Wednesday, September 18, 2013

Jackson Pollock, Covert Propaganda Asset

A decade ago I wrote a story about a clandestine group of U.S. psychological warfare operatives who commissioned a piece of post-Frazetta sword & sorcery fantasy art as a secret weapon to influence a Middle Eastern dictator. The story, "Script-Doctoring the Apocalypse," was influenced by the news reports of Rowena Morrill chainmail bikini paintings found by American troops when the captured Saddam Hussein's secret bachelor pads. It was published in Eileen Gunn's The Infinite Matrix, the very week that Saddam was captured in a Tikriti spiderhole.

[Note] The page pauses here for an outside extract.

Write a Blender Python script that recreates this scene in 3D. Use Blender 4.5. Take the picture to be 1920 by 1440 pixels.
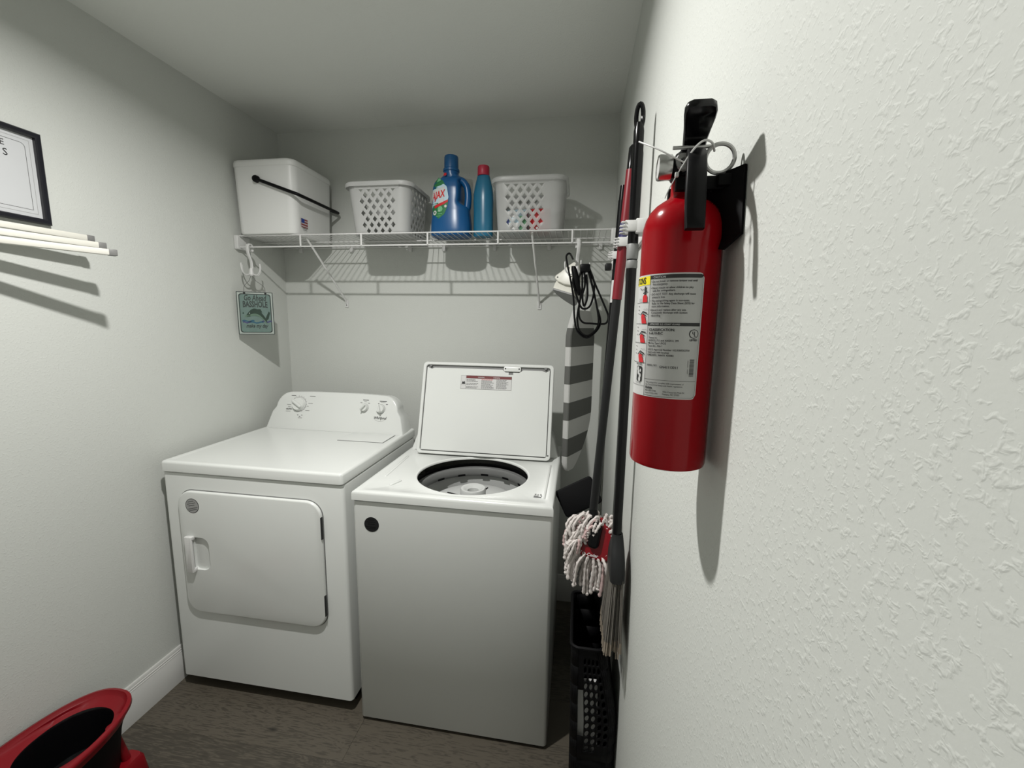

It turns out that Psyop part of the story was more plausible than I had intuited. Jayme Blaschke just tipped me to this amazing story from the Independent (with a byline much older than my story) about how the CIA covertly funded the New York School Abstract Expressionist painters all through the 50s and 60s as a propaganda weapon during the Cold War. On a "long leash," granted, using a variety of intermediaries—but still mind-blowing to consider what role intelligence support had in the mid-twentieth century American avant-garde (to say nothing of cultural products that made postwar anti-communism culturally credible among the intelligentsia—see below reference to the animated version of Orwell's Animal Farm).

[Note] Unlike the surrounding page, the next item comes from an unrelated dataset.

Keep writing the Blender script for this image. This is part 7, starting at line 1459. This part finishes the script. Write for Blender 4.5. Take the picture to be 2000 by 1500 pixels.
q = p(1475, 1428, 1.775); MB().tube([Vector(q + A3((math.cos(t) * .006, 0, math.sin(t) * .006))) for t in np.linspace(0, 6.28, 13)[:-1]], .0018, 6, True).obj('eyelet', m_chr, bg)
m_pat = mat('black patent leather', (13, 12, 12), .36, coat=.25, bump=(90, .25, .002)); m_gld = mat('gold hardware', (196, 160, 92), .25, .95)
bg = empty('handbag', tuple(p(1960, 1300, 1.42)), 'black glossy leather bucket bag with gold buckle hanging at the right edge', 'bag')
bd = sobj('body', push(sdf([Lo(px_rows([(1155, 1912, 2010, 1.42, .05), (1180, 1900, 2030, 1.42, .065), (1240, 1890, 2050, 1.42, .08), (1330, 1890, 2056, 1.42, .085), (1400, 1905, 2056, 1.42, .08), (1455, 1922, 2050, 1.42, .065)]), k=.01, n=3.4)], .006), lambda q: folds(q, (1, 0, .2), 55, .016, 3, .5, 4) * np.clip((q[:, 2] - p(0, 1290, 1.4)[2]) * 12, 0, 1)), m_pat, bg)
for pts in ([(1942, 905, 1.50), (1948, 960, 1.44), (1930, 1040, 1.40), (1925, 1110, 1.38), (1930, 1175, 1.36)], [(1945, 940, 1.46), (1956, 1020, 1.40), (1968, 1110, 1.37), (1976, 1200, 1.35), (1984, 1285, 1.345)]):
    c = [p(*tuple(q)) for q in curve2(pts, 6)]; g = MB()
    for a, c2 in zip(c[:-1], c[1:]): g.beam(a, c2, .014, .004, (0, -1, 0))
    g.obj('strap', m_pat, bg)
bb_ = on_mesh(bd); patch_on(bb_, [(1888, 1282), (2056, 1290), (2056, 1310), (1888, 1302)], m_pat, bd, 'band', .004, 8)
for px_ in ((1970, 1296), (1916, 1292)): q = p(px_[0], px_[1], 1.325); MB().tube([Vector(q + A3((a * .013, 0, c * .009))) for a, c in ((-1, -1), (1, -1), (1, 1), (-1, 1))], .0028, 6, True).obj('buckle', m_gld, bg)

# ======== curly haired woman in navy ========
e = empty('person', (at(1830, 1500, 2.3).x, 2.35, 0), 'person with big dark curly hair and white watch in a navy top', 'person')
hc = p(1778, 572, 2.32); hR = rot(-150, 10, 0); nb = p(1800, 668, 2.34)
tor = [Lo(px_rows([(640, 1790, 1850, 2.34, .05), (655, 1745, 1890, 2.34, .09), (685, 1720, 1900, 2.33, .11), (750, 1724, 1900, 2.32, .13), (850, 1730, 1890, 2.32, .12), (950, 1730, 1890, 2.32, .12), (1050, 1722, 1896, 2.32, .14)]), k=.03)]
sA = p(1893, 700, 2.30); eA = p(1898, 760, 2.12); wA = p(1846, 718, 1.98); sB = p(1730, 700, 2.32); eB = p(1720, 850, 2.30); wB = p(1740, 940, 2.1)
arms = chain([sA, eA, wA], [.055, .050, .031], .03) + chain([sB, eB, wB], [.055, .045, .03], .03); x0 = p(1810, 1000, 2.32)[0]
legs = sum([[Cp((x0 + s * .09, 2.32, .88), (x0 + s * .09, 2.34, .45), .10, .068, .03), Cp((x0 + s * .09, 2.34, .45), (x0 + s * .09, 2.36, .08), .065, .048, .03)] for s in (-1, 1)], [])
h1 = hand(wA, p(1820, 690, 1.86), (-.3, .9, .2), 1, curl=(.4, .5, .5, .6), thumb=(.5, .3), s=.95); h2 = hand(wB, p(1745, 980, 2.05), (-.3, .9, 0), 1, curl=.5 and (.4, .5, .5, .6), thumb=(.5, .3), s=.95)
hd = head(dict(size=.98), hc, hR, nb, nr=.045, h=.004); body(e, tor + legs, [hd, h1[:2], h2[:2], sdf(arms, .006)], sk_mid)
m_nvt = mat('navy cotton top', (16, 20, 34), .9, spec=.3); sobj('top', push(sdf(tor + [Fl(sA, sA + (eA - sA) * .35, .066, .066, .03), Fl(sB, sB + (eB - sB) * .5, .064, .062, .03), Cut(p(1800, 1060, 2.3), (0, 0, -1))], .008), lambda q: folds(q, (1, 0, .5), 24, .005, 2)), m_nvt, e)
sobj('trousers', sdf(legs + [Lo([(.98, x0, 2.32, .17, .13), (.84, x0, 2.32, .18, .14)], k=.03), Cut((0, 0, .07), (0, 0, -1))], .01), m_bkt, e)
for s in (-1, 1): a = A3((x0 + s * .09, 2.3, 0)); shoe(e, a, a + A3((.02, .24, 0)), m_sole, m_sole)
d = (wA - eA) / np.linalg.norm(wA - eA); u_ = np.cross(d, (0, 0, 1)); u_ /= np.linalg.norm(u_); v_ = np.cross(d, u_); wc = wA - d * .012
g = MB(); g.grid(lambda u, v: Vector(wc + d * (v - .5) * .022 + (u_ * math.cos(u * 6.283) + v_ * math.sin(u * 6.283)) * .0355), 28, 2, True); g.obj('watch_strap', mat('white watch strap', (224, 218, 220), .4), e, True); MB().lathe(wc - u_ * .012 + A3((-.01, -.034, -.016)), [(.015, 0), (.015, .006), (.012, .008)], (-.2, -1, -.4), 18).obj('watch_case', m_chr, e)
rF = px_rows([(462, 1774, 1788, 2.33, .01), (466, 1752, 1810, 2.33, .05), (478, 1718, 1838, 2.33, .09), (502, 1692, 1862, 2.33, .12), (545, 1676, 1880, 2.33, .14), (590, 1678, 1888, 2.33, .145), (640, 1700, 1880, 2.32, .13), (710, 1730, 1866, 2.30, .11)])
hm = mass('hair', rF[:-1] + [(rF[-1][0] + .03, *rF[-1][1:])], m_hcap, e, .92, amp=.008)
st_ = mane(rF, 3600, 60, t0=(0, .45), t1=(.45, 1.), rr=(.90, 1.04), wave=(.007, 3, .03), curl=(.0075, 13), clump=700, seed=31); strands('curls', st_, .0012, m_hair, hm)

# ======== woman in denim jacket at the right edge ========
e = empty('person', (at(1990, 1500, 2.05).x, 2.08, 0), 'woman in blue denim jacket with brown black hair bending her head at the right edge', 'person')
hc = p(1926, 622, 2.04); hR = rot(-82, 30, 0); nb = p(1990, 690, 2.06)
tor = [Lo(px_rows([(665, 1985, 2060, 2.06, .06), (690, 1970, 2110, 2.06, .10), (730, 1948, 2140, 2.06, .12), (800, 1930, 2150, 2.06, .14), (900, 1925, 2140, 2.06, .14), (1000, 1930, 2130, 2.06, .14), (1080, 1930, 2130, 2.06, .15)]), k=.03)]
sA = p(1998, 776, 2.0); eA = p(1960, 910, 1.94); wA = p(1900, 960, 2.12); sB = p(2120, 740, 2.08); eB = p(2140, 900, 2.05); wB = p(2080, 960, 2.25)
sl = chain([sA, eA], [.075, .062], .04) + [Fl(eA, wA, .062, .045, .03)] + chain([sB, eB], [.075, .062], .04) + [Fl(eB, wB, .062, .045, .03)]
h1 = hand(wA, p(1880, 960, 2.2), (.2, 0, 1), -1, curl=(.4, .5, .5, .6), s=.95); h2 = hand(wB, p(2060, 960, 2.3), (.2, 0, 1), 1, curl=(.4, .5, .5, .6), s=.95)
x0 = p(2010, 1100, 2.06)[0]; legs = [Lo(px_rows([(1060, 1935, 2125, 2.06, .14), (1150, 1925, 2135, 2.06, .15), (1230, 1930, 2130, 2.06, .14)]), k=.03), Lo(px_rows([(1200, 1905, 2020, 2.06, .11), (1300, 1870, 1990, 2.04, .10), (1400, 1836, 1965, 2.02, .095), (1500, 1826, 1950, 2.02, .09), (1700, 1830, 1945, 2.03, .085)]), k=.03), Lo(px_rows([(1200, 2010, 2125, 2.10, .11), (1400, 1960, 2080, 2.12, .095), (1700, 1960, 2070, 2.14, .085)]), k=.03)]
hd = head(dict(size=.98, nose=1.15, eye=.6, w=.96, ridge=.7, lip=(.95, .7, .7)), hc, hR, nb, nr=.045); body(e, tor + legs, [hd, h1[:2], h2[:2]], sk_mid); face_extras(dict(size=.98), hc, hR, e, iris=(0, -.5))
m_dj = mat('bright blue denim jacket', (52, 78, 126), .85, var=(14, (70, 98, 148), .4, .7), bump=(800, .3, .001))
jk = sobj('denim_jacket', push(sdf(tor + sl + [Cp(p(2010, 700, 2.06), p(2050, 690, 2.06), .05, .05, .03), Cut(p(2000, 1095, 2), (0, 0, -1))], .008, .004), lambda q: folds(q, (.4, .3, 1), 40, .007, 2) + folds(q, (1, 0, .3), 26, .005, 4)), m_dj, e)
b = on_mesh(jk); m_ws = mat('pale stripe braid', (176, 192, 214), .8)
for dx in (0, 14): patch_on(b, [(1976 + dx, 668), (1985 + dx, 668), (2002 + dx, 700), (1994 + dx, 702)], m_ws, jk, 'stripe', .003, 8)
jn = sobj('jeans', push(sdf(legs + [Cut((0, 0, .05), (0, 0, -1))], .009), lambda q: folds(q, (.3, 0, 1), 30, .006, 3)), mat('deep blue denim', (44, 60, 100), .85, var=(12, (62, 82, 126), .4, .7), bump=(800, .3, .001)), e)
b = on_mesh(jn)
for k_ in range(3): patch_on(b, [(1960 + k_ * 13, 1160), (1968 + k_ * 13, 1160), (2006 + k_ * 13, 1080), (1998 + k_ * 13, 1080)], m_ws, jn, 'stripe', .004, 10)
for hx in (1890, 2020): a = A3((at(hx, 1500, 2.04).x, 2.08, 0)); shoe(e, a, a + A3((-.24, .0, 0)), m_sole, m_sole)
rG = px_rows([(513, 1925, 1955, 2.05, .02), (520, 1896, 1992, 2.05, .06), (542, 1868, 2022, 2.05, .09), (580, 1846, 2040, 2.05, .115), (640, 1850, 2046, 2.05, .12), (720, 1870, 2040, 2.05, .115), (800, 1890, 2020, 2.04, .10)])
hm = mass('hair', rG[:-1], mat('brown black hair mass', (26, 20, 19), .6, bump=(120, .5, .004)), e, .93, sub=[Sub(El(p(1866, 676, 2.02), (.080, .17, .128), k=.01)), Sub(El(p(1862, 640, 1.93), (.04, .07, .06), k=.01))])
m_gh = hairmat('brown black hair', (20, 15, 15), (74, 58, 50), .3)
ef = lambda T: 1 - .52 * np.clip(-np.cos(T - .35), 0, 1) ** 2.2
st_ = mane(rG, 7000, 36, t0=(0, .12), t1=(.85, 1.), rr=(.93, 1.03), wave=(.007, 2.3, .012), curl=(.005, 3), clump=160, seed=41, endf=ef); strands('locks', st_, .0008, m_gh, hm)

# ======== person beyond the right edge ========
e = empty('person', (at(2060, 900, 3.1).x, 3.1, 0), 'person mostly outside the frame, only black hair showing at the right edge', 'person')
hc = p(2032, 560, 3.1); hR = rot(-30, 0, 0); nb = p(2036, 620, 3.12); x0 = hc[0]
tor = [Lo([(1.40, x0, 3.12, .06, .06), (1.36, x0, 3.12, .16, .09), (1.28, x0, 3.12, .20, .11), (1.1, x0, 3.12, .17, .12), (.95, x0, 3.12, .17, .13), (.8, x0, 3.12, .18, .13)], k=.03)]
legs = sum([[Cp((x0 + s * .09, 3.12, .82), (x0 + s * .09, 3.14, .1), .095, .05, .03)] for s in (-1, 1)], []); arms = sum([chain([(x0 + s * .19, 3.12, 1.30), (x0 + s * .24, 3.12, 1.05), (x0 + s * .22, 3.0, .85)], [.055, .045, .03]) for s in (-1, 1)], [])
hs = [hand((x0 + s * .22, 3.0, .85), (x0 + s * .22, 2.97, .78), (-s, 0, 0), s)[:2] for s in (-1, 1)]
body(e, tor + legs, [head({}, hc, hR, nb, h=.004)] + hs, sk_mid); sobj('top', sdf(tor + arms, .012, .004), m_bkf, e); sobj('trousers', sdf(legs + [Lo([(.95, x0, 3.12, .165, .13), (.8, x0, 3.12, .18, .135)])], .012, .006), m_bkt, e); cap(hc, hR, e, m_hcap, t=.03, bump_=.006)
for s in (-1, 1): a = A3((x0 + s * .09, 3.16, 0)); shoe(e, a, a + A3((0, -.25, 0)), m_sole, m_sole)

Unknown to the artists, the new American art was secretly promoted under a policy known as the "long leash" - arrangements similar in some ways to the indirect CIA backing of the journal Encounter, edited by Stephen Spender.

The decision to include culture and art in the US Cold War arsenal was taken as soon as the CIA was founded in 1947. Dismayed at the appeal communism still had for many intellectuals and artists in the West, the new agency set up a division, the Propaganda Assets Inventory, which at its peak could influence more than 800 newspapers, magazines and public information organisations. They joked that it was like a Wurlitzer jukebox: when the CIA pushed a button it could hear whatever tune it wanted playing across the world.

The next key step came in 1950, when the International Organisations Division (IOD) was set up under Tom Braden. It was this office which subsidised the animated version of George Orwell's Animal Farm, which sponsored American jazz artists, opera recitals, the Boston Symphony Orchestra's international touring programme. Its agents were placed in the film industry, in publishing houses, even as travel writers for the celebrated Fodor guides. And, we now know, it promoted America's anarchic avant-garde movement, Abstract Expressionism.

Independent, "Modern art was CIA 'weapon'

Where's the gonzo James Ellroy novel about these guys?! Maybe Don DeLillo already wrote about Pollack and the spook and I missed it.